I have spoken to a girl that worked at the nursery who heard this girl say to her mum(who works in the kitchen at nursery) that she did it, yet the police dont seem to be interested in this information..

I would appreciate any advice you have on this as I am at my wits end.

OP posts:
griffy · 25/04/2003 15:24

How frustrating. With no prospect of anyone directly talking, how about fronting the directors/shareholders with the full story, including your knowledge that they have covered up? It's a bit of a long shot, but might embarrass them into action.

State the facts and demand acknowledgment, a full explanation and an apology. Avoid any criticism of external agencies, or any mention of disappearing files, since if you do get acknowledgment etc, you'll be hot-footing it to those agencies as proof so that they can take it up with legal action. CC the letter to everybody who has been involved from the word go, and explain that you are holding that individual director/shareholder personally responsible, since they run/own the company.

Ask the following:

Are you satisfied that children are being cared for adequately by the company that you are responsible for?
Would you like this to happen to your child?
How would you feel if it did?

Include information, such as that you know that staff have been asked to sign confidentiality agreements about the incident, and drop hints that you may know more/have evidence.

Set a deadline (10 days max) before which you expect a reply - say that if you do not receive acknowledgement, an explanation and an apology from them by then, you have made a list of who you will formally complain to (in addition to those already sent copies of this letter). Add that you reserve the right to add to this list as the need arises.

Head the letter: 'without prejudice' just to give them the idea that you might take legal steps.

Go for it. Good luck.

kaz33 · 25/04/2003 15:32

Actually don't head the letter "without prejudice" - this is an open letter, you only need to use "without prejudice" when you are making an offer to resove a dispute.

Maybe I should change my name to Legal Pedant.

griffy · 25/04/2003 15:39

Kaz - good point - you're right, but I think most people wouldn't know that, and would hopefully feel a little threatened by it!?

griffy · 25/04/2003 15:39

threatened by the 'with prejudice' wording I mean

griffy · 25/04/2003 15:40

Doh - even 'WITHOUT prejudice' wording - must preview!!!

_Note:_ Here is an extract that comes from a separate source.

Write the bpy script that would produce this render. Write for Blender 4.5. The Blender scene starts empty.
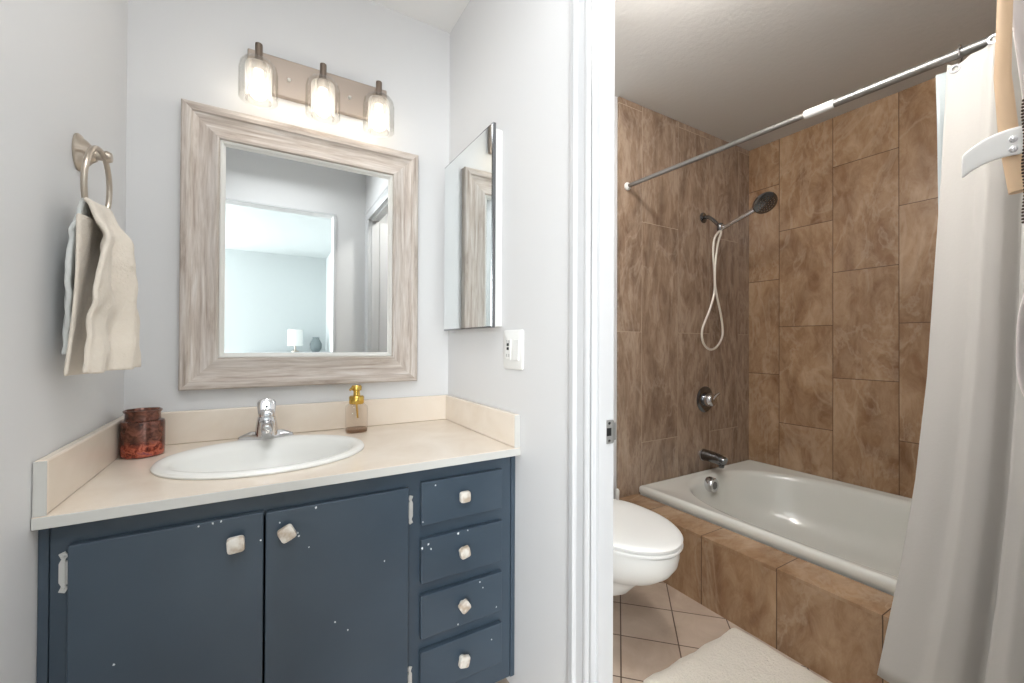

crystal1 · 25/04/2003 16:00

thankyou I will give that a try...
How do you thinkit would go if i went and sat in the social services office with as many statements as i can and demand an investigation?

OP posts:
griffy · 25/04/2003 16:12

I don't know, but as a last resort, I'd give it a go too!!! The problem is that there's a limit to the amount of time and energy that one person has. I'll be thinking about other agencies/organisations that you might be able to enlist help from.

Good luck Crystal. Please let us know how you get on.

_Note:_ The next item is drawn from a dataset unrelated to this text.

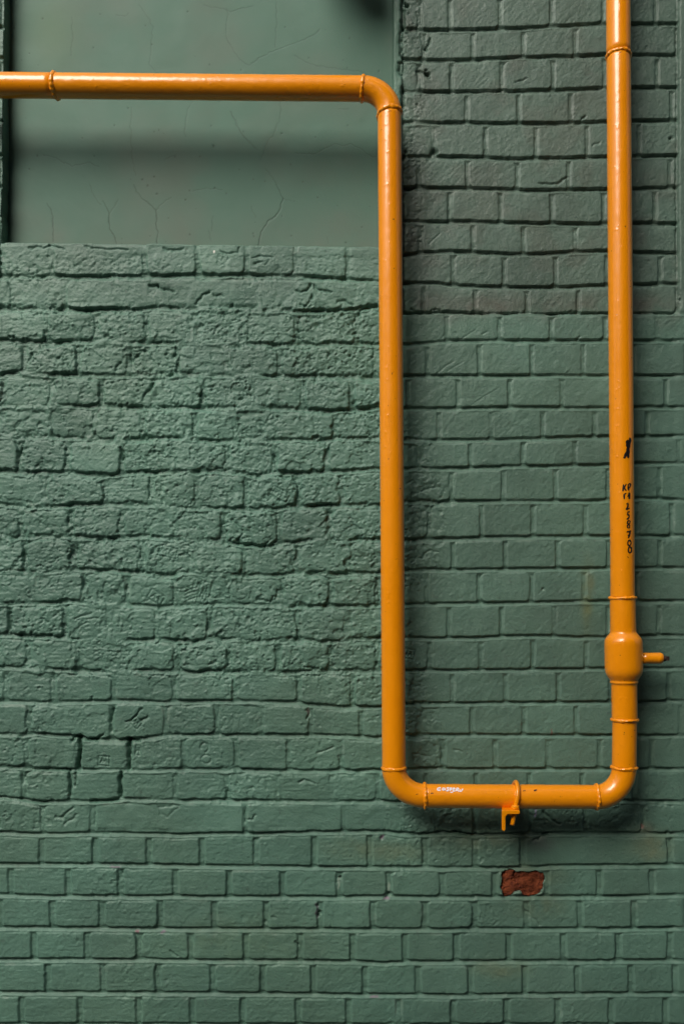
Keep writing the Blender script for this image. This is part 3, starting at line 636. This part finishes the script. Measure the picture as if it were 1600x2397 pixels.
# weld beads
def weld(c, axis_, r, seed, w=4.2, hgt=1.9, tilt=(0, 0)):
    axis_ = axis_.normalized(); u = Vector((0, -1, 0)); u = (u-axis_*u.dot(axis_)).normalized(); v = axis_.cross(u)
    seg, cs = 96, 10; V = []; rs_ = np.random.RandomState(seed)
    ph = rs_.rand(6)*6.28
    for i in range(seg):
        a = 2*math.pi*i/seg
        off = 0.5*math.sin(2*a+ph[0])+0.35*math.sin(5*a+ph[1])+tilt[0]*math.cos(a)+tilt[1]*math.sin(a)
        bw_ = 1.15*w*(1+0.16*math.sin(3*a+ph[2])+0.12*math.sin(9*a+ph[3])); bh = 1.45*hgt*(1+0.22*math.sin(4*a+ph[4])+0.16*math.sin(17*a+ph[5]))
        for j in range(cs):
            t = math.pi*j/(cs-1); ax_ = off-bw_*math.cos(t); rr_ = r-0.9+(bh+0.9)*math.sin(t)
            V.append(tuple(c+(u*math.cos(a)+v*math.sin(a))*(rr_/1000)+axis_*(ax_/1000)))
    F = [(i*cs+j, i*cs+j+1, ((i+1) % seg)*cs+j+1, ((i+1) % seg)*cs+j) for i in range(seg) for j in range(cs-1)]
    me = bpy.data.meshes.new('weld_seam'); me.from_pydata(V, [], F); me.polygons.foreach_set('use_smooth', [True]*len(me.polygons)); me.update()
    return ppart('weld_seam', me, M_weld)
weld(Ha, H1-H0, PR, 1, 4.5, 2.4, (-2.5, 1)); weld(H1, H1-Ha, PR, 2, 3.8, 2.3, (-1, -2)); weld(V0, V1-V0, PR, 3, 4.4, 2.1, (-4.0, 4.0))
weld(V1, V1-V0, PR, 4, 3.8, 1.9); weld(B0, B1-B0, PR, 5, 3.6, 2.6, (-1, 0)); weld(B1, B1-B0, PR, 6, 3.6, 2.4); weld(W0, W0-WA, PR, 7, 3.4, 2.3)
weld(WA, W0-WA, PR+1.2, 8, 3.2, 2.2); weld(WB, WB-WC, PR+1.2, 9, 3.2, 2.2); weld(WC, WB-WC, PR, 10, 3.8, 2.0, (-2.5, -1))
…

Batters · 26/04/2003 09:08

This reply has been deleted

Message withdrawn at poster's request.

Ghosty · 26/04/2003 09:28

Crystal1 ... don't have any advice ... but just wanted to give you my support all over again. I have read the original post again and just can't get over the fact that there are people like this allowed to work with children ... I get upset if my son gets picked on by others in playgroup when I am there .... so how I would feel if this happened to my boy is unthinkable!
Keep fighting ... I am thinking of you!

griffy · 01/05/2003 13:57

Crystal1 - been thinking about you, and have had two thoughts, in case you're still following this up.

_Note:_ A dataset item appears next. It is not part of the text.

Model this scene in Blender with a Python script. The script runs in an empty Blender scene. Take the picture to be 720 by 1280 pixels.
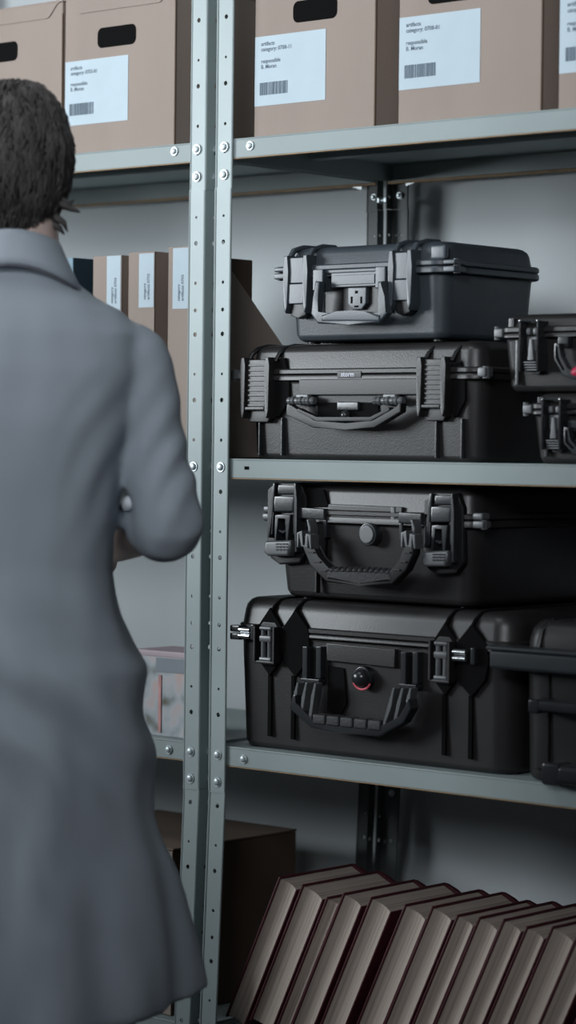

  1. It seems key that you identify the full name of a witness. Can you get a private detective to help to track this down?

  2. Is there any angle that the Trading Standards Office might be able to take?

Both possibly ridiculous ideas but...?

quackers · 01/05/2003 14:43

I was horrifed to read this thread. I am so sorry! I know that Kindercare/busy bees are generally good. Unfortunately only as good as their employees it seems! Personally I would contact GM TV they are always very interested to hear these things, as are this morning. You need not say anything to getyou a libel case, just state what happened and get some free publicity. Sometimes then a high profile lawyer may come forward and help you and have lots of experience in these cases. There is not alot the early years dept of the council can do as this is a private company. You will have to persue it through the justice system. OFSTED might be able to do something though. They carry alot of clout!

crystal1 · 01/05/2003 17:05

well abit more news today ...
i have spoken to my solicitor who seems to think it wont matter even if i do get her full name( the girl who saw it happen ) that i still wont be able to do anything ...but if i pay him roughly £2000-£4000 thay may be able to take them to court but id have to pay there court costs aswell!!
i cant afford that kind of money as i am an ordinary working single mum..
clearly i am supposed to put up with people doing this to my child as i cant afford to bring them to justice

any more advice / sugestions???

OP posts:
ks · 01/05/2003 17:09

This reply has been deleted

Message withdrawn

sobernow · 01/05/2003 19:03

This reply has been deleted

Message withdrawn at poster's request.

Tissy · 01/05/2003 20:00

or " You and Yours "- Radio 4

griffy · 23/06/2003 14:02

Crystal1 - just wondered how you were getting on with this?

chatee · 23/06/2003 18:35

the nursery hasn't suddenly closed down has it??

crystal1 · 04/08/2003 17:02

HI all no the nurserey hasnt closed down, but they have hardley any staff now and not that many
toddlers either.
I have learned that it was not reported or investigated by offsted!!
i have changed my solicitor again and i am now told by the police that we cant have the file on it without a court order!!

OP posts:
misdee · 04/08/2003 20:18

poor u and your son. i think busy bees have something to do with jw nurseries as well, but i'm not too sure (dont want to name tham in case i'm wrong) anyway the jw nursery near my old home had a case of scabies with one of the workers. the staff were advised not to inform the parents even tho scabies is contagious. how do i know? my younger sister's friend was on work placement there when she was doing her NNEB. i was advised never to put my children in that nursey.